→ What you will do:
Copy out all of the material, matching it word for word.

---------- Recorded information

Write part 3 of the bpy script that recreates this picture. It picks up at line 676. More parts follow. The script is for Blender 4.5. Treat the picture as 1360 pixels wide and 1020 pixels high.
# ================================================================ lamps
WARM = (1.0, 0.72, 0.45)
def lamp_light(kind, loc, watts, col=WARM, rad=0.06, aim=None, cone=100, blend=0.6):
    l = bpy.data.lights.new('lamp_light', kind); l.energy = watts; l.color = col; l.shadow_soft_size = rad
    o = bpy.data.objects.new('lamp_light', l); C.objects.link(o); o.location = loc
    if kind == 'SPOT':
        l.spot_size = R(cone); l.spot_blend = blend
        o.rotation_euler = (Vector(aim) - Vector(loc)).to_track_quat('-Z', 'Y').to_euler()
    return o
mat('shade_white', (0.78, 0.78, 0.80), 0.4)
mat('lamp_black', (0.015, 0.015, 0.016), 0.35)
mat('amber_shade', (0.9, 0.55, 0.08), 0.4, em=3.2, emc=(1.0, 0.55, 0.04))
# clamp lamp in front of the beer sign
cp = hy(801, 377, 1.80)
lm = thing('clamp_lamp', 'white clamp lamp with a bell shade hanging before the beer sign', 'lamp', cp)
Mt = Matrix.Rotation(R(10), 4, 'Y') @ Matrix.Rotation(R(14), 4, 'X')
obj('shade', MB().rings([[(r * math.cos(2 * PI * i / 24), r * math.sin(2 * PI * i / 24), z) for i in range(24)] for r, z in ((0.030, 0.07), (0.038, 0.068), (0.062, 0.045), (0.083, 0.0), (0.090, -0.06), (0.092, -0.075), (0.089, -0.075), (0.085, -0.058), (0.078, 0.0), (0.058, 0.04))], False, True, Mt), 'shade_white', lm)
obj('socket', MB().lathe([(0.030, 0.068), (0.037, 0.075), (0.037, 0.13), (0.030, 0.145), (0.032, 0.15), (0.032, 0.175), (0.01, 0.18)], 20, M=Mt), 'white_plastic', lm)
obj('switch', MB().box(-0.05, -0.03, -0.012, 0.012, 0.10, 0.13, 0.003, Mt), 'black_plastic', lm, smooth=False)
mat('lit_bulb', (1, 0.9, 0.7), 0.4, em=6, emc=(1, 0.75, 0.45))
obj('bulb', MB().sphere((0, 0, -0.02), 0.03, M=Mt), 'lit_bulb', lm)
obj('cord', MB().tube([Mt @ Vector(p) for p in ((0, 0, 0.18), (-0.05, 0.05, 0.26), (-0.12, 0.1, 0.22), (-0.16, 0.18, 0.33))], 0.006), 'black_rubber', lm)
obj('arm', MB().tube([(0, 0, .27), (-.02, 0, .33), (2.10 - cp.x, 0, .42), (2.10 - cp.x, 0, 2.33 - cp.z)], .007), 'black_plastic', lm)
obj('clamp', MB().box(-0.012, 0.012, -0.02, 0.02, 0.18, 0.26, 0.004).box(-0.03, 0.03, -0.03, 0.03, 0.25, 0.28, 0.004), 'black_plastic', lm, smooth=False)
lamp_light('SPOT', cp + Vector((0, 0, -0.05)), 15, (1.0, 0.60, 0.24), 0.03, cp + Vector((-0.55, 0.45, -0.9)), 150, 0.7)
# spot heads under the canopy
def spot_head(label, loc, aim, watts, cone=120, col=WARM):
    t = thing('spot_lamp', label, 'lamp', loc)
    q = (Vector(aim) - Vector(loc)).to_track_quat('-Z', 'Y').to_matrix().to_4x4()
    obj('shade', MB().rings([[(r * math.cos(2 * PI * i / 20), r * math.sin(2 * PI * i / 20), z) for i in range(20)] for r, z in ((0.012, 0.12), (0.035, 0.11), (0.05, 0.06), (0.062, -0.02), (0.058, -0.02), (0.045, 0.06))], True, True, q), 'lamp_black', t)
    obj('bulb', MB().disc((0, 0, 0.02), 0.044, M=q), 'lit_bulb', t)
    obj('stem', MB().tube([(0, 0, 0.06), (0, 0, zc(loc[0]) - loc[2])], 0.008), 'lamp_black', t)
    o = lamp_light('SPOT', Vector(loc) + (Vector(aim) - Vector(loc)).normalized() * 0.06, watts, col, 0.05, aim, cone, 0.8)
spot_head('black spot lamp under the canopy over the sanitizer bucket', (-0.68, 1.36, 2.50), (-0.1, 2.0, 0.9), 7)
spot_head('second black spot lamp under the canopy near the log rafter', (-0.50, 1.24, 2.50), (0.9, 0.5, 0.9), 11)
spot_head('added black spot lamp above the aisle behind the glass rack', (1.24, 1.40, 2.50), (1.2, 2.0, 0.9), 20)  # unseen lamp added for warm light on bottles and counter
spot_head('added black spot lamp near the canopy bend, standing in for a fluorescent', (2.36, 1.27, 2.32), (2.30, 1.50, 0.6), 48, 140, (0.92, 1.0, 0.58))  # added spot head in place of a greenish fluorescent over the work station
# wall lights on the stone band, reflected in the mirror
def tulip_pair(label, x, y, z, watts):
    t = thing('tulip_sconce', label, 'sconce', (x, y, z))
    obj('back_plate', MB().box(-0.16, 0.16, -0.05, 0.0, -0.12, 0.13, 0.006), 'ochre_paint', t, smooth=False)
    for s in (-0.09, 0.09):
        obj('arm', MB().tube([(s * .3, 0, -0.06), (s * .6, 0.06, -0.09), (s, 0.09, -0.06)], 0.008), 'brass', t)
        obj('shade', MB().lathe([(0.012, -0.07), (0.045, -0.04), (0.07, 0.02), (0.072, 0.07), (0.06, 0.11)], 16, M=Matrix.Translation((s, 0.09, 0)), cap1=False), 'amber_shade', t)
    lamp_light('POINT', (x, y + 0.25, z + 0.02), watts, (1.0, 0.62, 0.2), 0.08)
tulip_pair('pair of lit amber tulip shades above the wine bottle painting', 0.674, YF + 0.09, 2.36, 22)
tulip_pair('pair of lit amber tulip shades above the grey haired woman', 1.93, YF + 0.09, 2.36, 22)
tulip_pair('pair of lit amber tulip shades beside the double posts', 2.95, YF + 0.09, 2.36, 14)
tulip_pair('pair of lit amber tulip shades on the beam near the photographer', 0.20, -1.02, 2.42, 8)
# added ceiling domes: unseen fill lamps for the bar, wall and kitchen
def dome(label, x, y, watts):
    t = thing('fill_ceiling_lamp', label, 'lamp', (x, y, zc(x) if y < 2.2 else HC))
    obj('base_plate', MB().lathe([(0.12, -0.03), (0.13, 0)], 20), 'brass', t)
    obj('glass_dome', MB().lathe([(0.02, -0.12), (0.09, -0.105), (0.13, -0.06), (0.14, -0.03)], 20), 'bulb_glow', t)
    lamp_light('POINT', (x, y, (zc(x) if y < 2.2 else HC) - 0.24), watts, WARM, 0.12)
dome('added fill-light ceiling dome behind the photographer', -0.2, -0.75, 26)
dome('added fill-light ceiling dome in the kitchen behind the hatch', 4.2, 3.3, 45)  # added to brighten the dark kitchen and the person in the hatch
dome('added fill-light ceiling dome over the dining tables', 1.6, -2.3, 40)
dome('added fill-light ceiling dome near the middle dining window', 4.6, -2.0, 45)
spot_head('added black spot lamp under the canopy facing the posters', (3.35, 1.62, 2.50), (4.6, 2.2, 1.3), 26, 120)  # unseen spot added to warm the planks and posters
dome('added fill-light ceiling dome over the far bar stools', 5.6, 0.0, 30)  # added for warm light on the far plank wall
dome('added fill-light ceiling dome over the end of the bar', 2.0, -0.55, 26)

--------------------

→ Completed exercise:
Write part 3 of the bpy script that recreates this picture. It picks up at line 676. More parts follow. The script is for Blender 4.5. Treat the picture as 1360 pixels wide and 1020 pixels high.
# ================================================================ lamps
WARM = (1.0, 0.72, 0.45)
def lamp_light(kind, loc, watts, col=WARM, rad=0.06, aim=None, cone=100, blend=0.6):
    l = bpy.data.lights.new('lamp_light', kind); l.energy = watts; l.color = col; l.shadow_soft_size = rad
    o = bpy.data.objects.new('lamp_light', l); C.objects.link(o); o.location = loc
    if kind == 'SPOT':
        l.spot_size = R(cone); l.spot_blend = blend
        o.rotation_euler = (Vector(aim) - Vector(loc)).to_track_quat('-Z', 'Y').to_euler()
    return o
mat('shade_white', (0.78, 0.78, 0.80), 0.4)
mat('lamp_black', (0.015, 0.015, 0.016), 0.35)
mat('amber_shade', (0.9, 0.55, 0.08), 0.4, em=3.2, emc=(1.0, 0.55, 0.04))
# clamp lamp in front of the beer sign
cp = hy(801, 377, 1.80)
lm = thing('clamp_lamp', 'white clamp lamp with a bell shade hanging before the beer sign', 'lamp', cp)
Mt = Matrix.Rotation(R(10), 4, 'Y') @ Matrix.Rotation(R(14), 4, 'X')
obj('shade', MB().rings([[(r * math.cos(2 * PI * i / 24), r * math.sin(2 * PI * i / 24), z) for i in range(24)] for r, z in ((0.030, 0.07), (0.038, 0.068), (0.062, 0.045), (0.083, 0.0), (0.090, -0.06), (0.092, -0.075), (0.089, -0.075), (0.085, -0.058), (0.078, 0.0), (0.058, 0.04))], False, True, Mt), 'shade_white', lm)
obj('socket', MB().lathe([(0.030, 0.068), (0.037, 0.075), (0.037, 0.13), (0.030, 0.145), (0.032, 0.15), (0.032, 0.175), (0.01, 0.18)], 20, M=Mt), 'white_plastic', lm)
obj('switch', MB().box(-0.05, -0.03, -0.012, 0.012, 0.10, 0.13, 0.003, Mt), 'black_plastic', lm, smooth=False)
mat('lit_bulb', (1, 0.9, 0.7), 0.4, em=6, emc=(1, 0.75, 0.45))
obj('bulb', MB().sphere((0, 0, -0.02), 0.03, M=Mt), 'lit_bulb', lm)
obj('cord', MB().tube([Mt @ Vector(p) for p in ((0, 0, 0.18), (-0.05, 0.05, 0.26), (-0.12, 0.1, 0.22), (-0.16, 0.18, 0.33))], 0.006), 'black_rubber', lm)
obj('arm', MB().tube([(0, 0, .27), (-.02, 0, .33), (2.10 - cp.x, 0, .42), (2.10 - cp.x, 0, 2.33 - cp.z)], .007), 'black_plastic', lm)
obj('clamp', MB().box(-0.012, 0.012, -0.02, 0.02, 0.18, 0.26, 0.004).box(-0.03, 0.03, -0.03, 0.03, 0.25, 0.28, 0.004), 'black_plastic', lm, smooth=False)
lamp_light('SPOT', cp + Vector((0, 0, -0.05)), 15, (1.0, 0.60, 0.24), 0.03, cp + Vector((-0.55, 0.45, -0.9)), 150, 0.7)
# spot heads under the canopy
def spot_head(label, loc, aim, watts, cone=120, col=WARM):
    t = thing('spot_lamp', label, 'lamp', loc)
    q = (Vector(aim) - Vector(loc)).to_track_quat('-Z', 'Y').to_matrix().to_4x4()
    obj('shade', MB().rings([[(r * math.cos(2 * PI * i / 20), r * math.sin(2 * PI * i / 20), z) for i in range(20)] for r, z in ((0.012, 0.12), (0.035, 0.11), (0.05, 0.06), (0.062, -0.02), (0.058, -0.02), (0.045, 0.06))], True, True, q), 'lamp_black', t)
    obj('bulb', MB().disc((0, 0, 0.02), 0.044, M=q), 'lit_bulb', t)
    obj('stem', MB().tube([(0, 0, 0.06), (0, 0, zc(loc[0]) - loc[2])], 0.008), 'lamp_black', t)
    o = lamp_light('SPOT', Vector(loc) + (Vector(aim) - Vector(loc)).normalized() * 0.06, watts, col, 0.05, aim, cone, 0.8)
spot_head('black spot lamp under the canopy over the sanitizer bucket', (-0.68, 1.36, 2.50), (-0.1, 2.0, 0.9), 7)
spot_head('second black spot lamp under the canopy near the log rafter', (-0.50, 1.24, 2.50), (0.9, 0.5, 0.9), 11)
spot_head('added black spot lamp above the aisle behind the glass rack', (1.24, 1.40, 2.50), (1.2, 2.0, 0.9), 20)  # unseen lamp added for warm light on bottles and counter
spot_head('added black spot lamp near the canopy bend, standing in for a fluorescent', (2.36, 1.27, 2.32), (2.30, 1.50, 0.6), 48, 140, (0.92, 1.0, 0.58))  # added spot head in place of a greenish fluorescent over the work station
# wall lights on the stone band, reflected in the mirror
def tulip_pair(label, x, y, z, watts):
    t = thing('tulip_sconce', label, 'sconce', (x, y, z))
    obj('back_plate', MB().box(-0.16, 0.16, -0.05, 0.0, -0.12, 0.13, 0.006), 'ochre_paint', t, smooth=False)
    for s in (-0.09, 0.09):
        obj('arm', MB().tube([(s * .3, 0, -0.06), (s * .6, 0.06, -0.09), (s, 0.09, -0.06)], 0.008), 'brass', t)
        obj('shade', MB().lathe([(0.012, -0.07), (0.045, -0.04), (0.07, 0.02), (0.072, 0.07), (0.06, 0.11)], 16, M=Matrix.Translation((s, 0.09, 0)), cap1=False), 'amber_shade', t)
    lamp_light('POINT', (x, y + 0.25, z + 0.02), watts, (1.0, 0.62, 0.2), 0.08)
tulip_pair('pair of lit amber tulip shades above the wine bottle painting', 0.674, YF + 0.09, 2.36, 22)
tulip_pair('pair of lit amber tulip shades above the grey haired woman', 1.93, YF + 0.09, 2.36, 22)
tulip_pair('pair of lit amber tulip shades beside the double posts', 2.95, YF + 0.09, 2.36, 14)
tulip_pair('pair of lit amber tulip shades on the beam near the photographer', 0.20, -1.02, 2.42, 8)
# added ceiling domes: unseen fill lamps for the bar, wall and kitchen
def dome(label, x, y, watts):
    t = thing('fill_ceiling_lamp', label, 'lamp', (x, y, zc(x) if y < 2.2 else HC))
    obj('base_plate', MB().lathe([(0.12, -0.03), (0.13, 0)], 20), 'brass', t)
    obj('glass_dome', MB().lathe([(0.02, -0.12), (0.09, -0.105), (0.13, -0.06), (0.14, -0.03)], 20), 'bulb_glow', t)
    lamp_light('POINT', (x, y, (zc(x) if y < 2.2 else HC) - 0.24), watts, WARM, 0.12)
dome('added fill-light ceiling dome behind the photographer', -0.2, -0.75, 26)
dome('added fill-light ceiling dome in the kitchen behind the hatch', 4.2, 3.3, 45)  # added to brighten the dark kitchen and the person in the hatch
dome('added fill-light ceiling dome over the dining tables', 1.6, -2.3, 40)
dome('added fill-light ceiling dome near the middle dining window', 4.6, -2.0, 45)
spot_head('added black spot lamp under the canopy facing the posters', (3.35, 1.62, 2.50), (4.6, 2.2, 1.3), 26, 120)  # unseen spot added to warm the planks and posters
dome('added fill-light ceiling dome over the far bar stools', 5.6, 0.0, 30)  # added for warm light on the far plank wall
dome('added fill-light ceiling dome over the end of the bar', 2.0, -0.55, 26)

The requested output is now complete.